-- BEGIN --

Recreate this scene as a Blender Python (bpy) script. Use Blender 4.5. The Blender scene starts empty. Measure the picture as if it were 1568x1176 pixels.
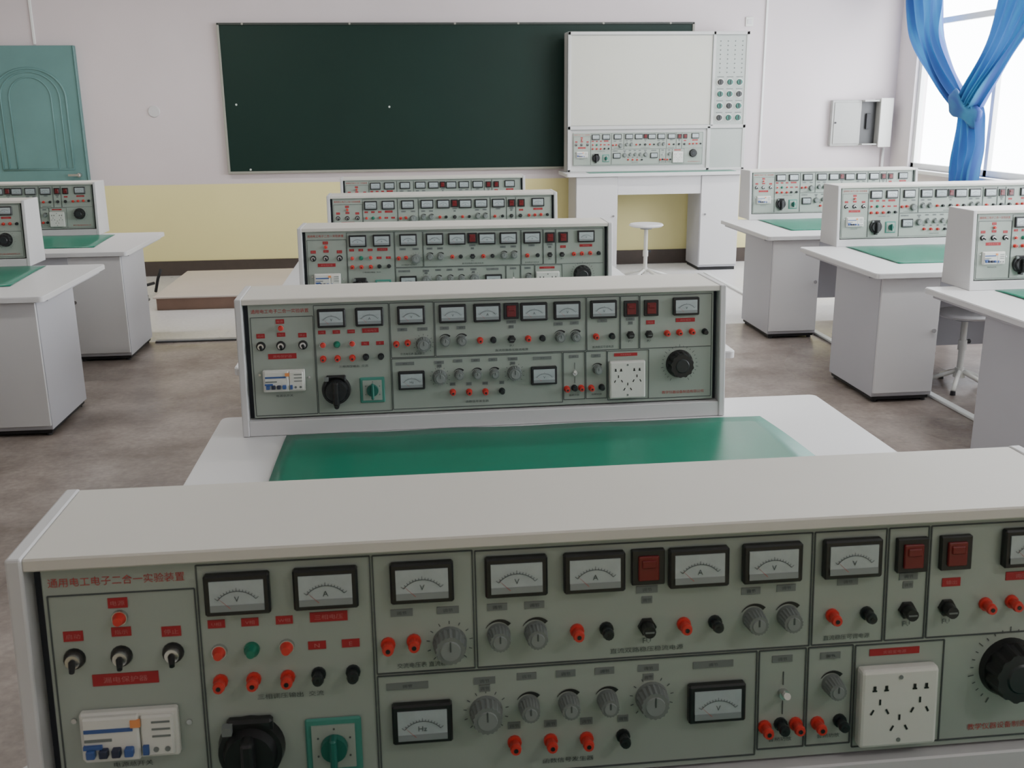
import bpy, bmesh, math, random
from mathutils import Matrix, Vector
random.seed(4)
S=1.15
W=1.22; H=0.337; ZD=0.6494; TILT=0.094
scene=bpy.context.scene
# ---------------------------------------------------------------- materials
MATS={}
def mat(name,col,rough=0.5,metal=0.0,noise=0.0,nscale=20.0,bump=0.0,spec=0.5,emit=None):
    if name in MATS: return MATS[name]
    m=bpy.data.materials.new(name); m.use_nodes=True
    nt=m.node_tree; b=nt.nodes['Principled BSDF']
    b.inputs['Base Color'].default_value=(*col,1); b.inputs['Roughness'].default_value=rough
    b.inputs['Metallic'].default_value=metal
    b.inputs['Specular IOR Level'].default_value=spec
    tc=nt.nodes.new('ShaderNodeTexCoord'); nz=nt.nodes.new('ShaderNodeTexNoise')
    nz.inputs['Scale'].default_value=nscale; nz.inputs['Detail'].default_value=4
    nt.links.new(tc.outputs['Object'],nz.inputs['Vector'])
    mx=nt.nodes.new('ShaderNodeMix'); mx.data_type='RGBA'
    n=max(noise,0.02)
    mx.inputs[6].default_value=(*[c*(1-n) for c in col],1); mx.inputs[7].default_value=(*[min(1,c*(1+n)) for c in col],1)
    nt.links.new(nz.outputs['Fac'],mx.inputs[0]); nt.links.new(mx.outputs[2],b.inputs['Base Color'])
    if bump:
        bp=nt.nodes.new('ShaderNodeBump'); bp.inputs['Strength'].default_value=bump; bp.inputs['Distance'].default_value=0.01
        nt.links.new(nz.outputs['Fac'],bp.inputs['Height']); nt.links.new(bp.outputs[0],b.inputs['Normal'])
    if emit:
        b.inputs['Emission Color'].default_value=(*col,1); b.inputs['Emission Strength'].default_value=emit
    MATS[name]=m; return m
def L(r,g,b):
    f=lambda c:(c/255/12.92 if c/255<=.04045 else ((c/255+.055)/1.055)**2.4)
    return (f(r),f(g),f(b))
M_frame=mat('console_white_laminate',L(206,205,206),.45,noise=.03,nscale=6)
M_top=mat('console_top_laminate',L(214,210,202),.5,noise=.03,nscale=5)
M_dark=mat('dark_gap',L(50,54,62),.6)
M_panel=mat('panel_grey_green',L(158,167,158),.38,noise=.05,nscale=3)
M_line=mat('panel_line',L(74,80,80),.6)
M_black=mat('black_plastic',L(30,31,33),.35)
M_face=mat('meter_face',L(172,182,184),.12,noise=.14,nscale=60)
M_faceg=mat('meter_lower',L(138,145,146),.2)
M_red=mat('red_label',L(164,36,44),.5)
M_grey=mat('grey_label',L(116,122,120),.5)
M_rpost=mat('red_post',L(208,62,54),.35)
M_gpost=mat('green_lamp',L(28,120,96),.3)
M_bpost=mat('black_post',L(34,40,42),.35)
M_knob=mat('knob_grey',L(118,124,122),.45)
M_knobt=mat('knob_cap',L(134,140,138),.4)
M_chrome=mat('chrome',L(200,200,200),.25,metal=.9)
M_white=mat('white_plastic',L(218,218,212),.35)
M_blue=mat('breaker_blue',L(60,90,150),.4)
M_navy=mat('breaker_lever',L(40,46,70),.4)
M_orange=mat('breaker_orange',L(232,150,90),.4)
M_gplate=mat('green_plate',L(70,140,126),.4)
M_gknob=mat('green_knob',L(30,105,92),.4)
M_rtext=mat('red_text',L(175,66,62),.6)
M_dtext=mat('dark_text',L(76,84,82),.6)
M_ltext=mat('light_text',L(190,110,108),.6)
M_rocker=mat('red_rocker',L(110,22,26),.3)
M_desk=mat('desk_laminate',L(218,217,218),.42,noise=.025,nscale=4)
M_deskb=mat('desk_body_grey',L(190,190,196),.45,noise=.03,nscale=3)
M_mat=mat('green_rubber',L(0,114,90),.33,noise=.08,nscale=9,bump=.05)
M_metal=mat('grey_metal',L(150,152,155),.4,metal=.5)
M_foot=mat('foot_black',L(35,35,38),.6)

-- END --

TO BE DONE:
Copy each line above precisely, dropping the pictures.

THE COMPLETED TASK:
Recreate this scene as a Blender Python (bpy) script. Use Blender 4.5. The Blender scene starts empty. Measure the picture as if it were 1568x1176 pixels.
import bpy, bmesh, math, random
from mathutils import Matrix, Vector
random.seed(4)
S=1.15
W=1.22; H=0.337; ZD=0.6494; TILT=0.094
scene=bpy.context.scene
# ---------------------------------------------------------------- materials
MATS={}
def mat(name,col,rough=0.5,metal=0.0,noise=0.0,nscale=20.0,bump=0.0,spec=0.5,emit=None):
    if name in MATS: return MATS[name]
    m=bpy.data.materials.new(name); m.use_nodes=True
    nt=m.node_tree; b=nt.nodes['Principled BSDF']
    b.inputs['Base Color'].default_value=(*col,1); b.inputs['Roughness'].default_value=rough
    b.inputs['Metallic'].default_value=metal
    b.inputs['Specular IOR Level'].default_value=spec
    tc=nt.nodes.new('ShaderNodeTexCoord'); nz=nt.nodes.new('ShaderNodeTexNoise')
    nz.inputs['Scale'].default_value=nscale; nz.inputs['Detail'].default_value=4
    nt.links.new(tc.outputs['Object'],nz.inputs['Vector'])
    mx=nt.nodes.new('ShaderNodeMix'); mx.data_type='RGBA'
    n=max(noise,0.02)
    mx.inputs[6].default_value=(*[c*(1-n) for c in col],1); mx.inputs[7].default_value=(*[min(1,c*(1+n)) for c in col],1)
    nt.links.new(nz.outputs['Fac'],mx.inputs[0]); nt.links.new(mx.outputs[2],b.inputs['Base Color'])
    if bump:
        bp=nt.nodes.new('ShaderNodeBump'); bp.inputs['Strength'].default_value=bump; bp.inputs['Distance'].default_value=0.01
        nt.links.new(nz.outputs['Fac'],bp.inputs['Height']); nt.links.new(bp.outputs[0],b.inputs['Normal'])
    if emit:
        b.inputs['Emission Color'].default_value=(*col,1); b.inputs['Emission Strength'].default_value=emit
    MATS[name]=m; return m
def L(r,g,b):
    f=lambda c:(c/255/12.92 if c/255<=.04045 else ((c/255+.055)/1.055)**2.4)
    return (f(r),f(g),f(b))
M_frame=mat('console_white_laminate',L(206,205,206),.45,noise=.03,nscale=6)
M_top=mat('console_top_laminate',L(214,210,202),.5,noise=.03,nscale=5)
M_dark=mat('dark_gap',L(50,54,62),.6)
M_panel=mat('panel_grey_green',L(158,167,158),.38,noise=.05,nscale=3)
M_line=mat('panel_line',L(74,80,80),.6)
M_black=mat('black_plastic',L(30,31,33),.35)
M_face=mat('meter_face',L(172,182,184),.12,noise=.14,nscale=60)
M_faceg=mat('meter_lower',L(138,145,146),.2)
M_red=mat('red_label',L(164,36,44),.5)
M_grey=mat('grey_label',L(116,122,120),.5)
M_rpost=mat('red_post',L(208,62,54),.35)
M_gpost=mat('green_lamp',L(28,120,96),.3)
M_bpost=mat('black_post',L(34,40,42),.35)
M_knob=mat('knob_grey',L(118,124,122),.45)
M_knobt=mat('knob_cap',L(134,140,138),.4)
M_chrome=mat('chrome',L(200,200,200),.25,metal=.9)
M_white=mat('white_plastic',L(218,218,212),.35)
M_blue=mat('breaker_blue',L(60,90,150),.4)
M_navy=mat('breaker_lever',L(40,46,70),.4)
M_orange=mat('breaker_orange',L(232,150,90),.4)
M_gplate=mat('green_plate',L(70,140,126),.4)
M_gknob=mat('green_knob',L(30,105,92),.4)
M_rtext=mat('red_text',L(175,66,62),.6)
M_dtext=mat('dark_text',L(76,84,82),.6)
M_ltext=mat('light_text',L(190,110,108),.6)
M_rocker=mat('red_rocker',L(110,22,26),.3)
M_desk=mat('desk_laminate',L(218,217,218),.42,noise=.025,nscale=4)
M_deskb=mat('desk_body_grey',L(190,190,196),.45,noise=.03,nscale=3)
M_mat=mat('green_rubber',L(0,114,90),.33,noise=.08,nscale=9,bump=.05)
M_metal=mat('grey_metal',L(150,152,155),.4,metal=.5)
M_foot=mat('foot_black',L(35,35,38),.6)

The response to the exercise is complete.